Sunday, September 28, 2008

Should the rules change?

Nadine Dorries MP has had a blog for some time, she blogs a lot and often offers some interesting insights into her thinking. Sunny Hundal reported to the Parliamentary Commissioner that the blog was being publicly funded from her communication budget; this is up to £7,000 that can be spent on the production and distribution of documents including annual reports, surveys and letters, official parliamentary websites - which would be taken down during general elections - but not party political campaigning or information. According to Jack Straw the idea is that it will fund communication that will "contribute towards public understanding of what this Parliament is for and what it does".

Although little has been done to Nadine Dorries, in fact her blog claims she was cleared of wrongdoing. The ruling however makes three points:

The rules of the house, however, do require Members to make a clear distinction between websites which are financed from public funds and any other domain. At the time of your complaint, Mrs Dorries’ website did not meet that requirement. Nor was it appropriate that she use the Portcullis emblem on the weblog given its contents. And the funding attribution on Mrs Dorries’ Home Page should have been updated to reflect that the funding came from the Communications Allowance and not from the Incidental Expenses Provision.


Clearly the sum of £1992 claimed by Dorries funds the blog in some way, in terms of webhosting if nothing else.

But should there be such worry about her blog. She has removed the 'offending' logo and so made good the problems identified. There is a more important point here though. Opponents are making a fuss about her blog, but it could well fulfill the potential Straw claims that the communication allowance has. Her blog posts mix information about her role, her politics, comments on public affairs and her own, sometimes off-the-wall, observations on the world. All of this says a lot about Dorries the person, the MP and her party in essence. The rules delineate between campaigning and informing, but in effect the boundary is too blurred to be of use. While an MP may use a range of communication tools to explain what they do, a by-product of that is saying I am very active so, if you are a constituent, you should re-elect me. Equally, while it would be easier for all MPs who wish to blog to join a free site, actually the set up cost is the main expenditure. After that does it mean it is owned by the public for the site's entire existence or just for the year it was paid for.

What seems to be forgotten by the rule makers, but also by all of those who complain at breaches of rules, is that we live in an age of permanent campaigning. The Lib Dem Focus newsletter, Labour's Rose and Conservative MP's mailouts have a very clear campaigning function: the promote the activities of the MP, councillors and the party. So how do you say you cannot do any campaigning, how do you draw the boundaries between informing and campaigning, and is it relevant to do so anymore?

3 comments:

Sim-O said...

the Lib Dem Focus newsletter and the other equivalents are paid for by the parties, aren't they? As such they can campaign, because it is obvious that they are from a party and not govt./parliament.
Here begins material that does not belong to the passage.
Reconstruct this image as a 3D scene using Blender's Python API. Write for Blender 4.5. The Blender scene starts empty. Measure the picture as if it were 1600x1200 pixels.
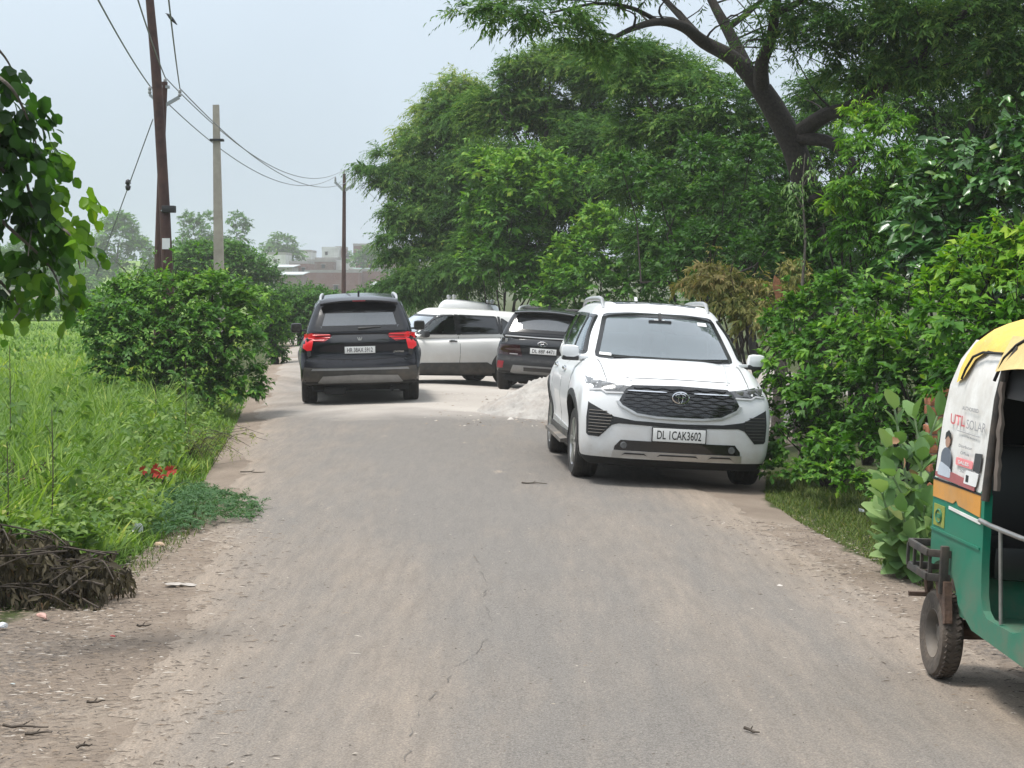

The problem with a situation like Dorries, is that she was using taxpayers money to pay for her own blog which was not only providing parliamentary business info but also campaigning for the conservatives and denigrating her political apponents. The use of the portcullis logo gives the impression that it is an official parliamentary site.

She can say and do as she wants, but if it's campaigning or rubbishing opponets, she can pay for it herself.

The line is not as blurred as you think.

Dr Darren G Lilleker said...

It depends on the MP who pays for newsletters. If you download the 'Right to Know' expenses declarations some have their newsletters printed at public cost some do not. But the point I was making was a little more general about the nature of the content and their effects.

While rubbishing opponents may be a step too far, and something I have never seen in newsletters, there is a campaign element to all MP's communications. By advertising their activities they can gain a personal vote within a constituency, something that benefitted a number of MPs in marginal constituencies in 2005 (I have the data on three contests), so this automatically gives the incumbent an advantage. Secondly they frequently promote party policy in newsletters, while not denigrating other parties this promotes them and their party.

So I do think the lines are significantly blurred to be highly questionable and that there is a bigger issue here. Yes the portcullis motif should not be there but I wonder how many of the Conservative MPs' Westminster Reports, all of which are paid for by the public, are purely informational, and really if any information can be totally unbiased and bland so there can be no suggestion of an element of campaigning.

It is a question and not an attack on any party or MP. It is the nature of the political game in an era of permanent campaigning; at the very least all information will paint the sender in the best light possible.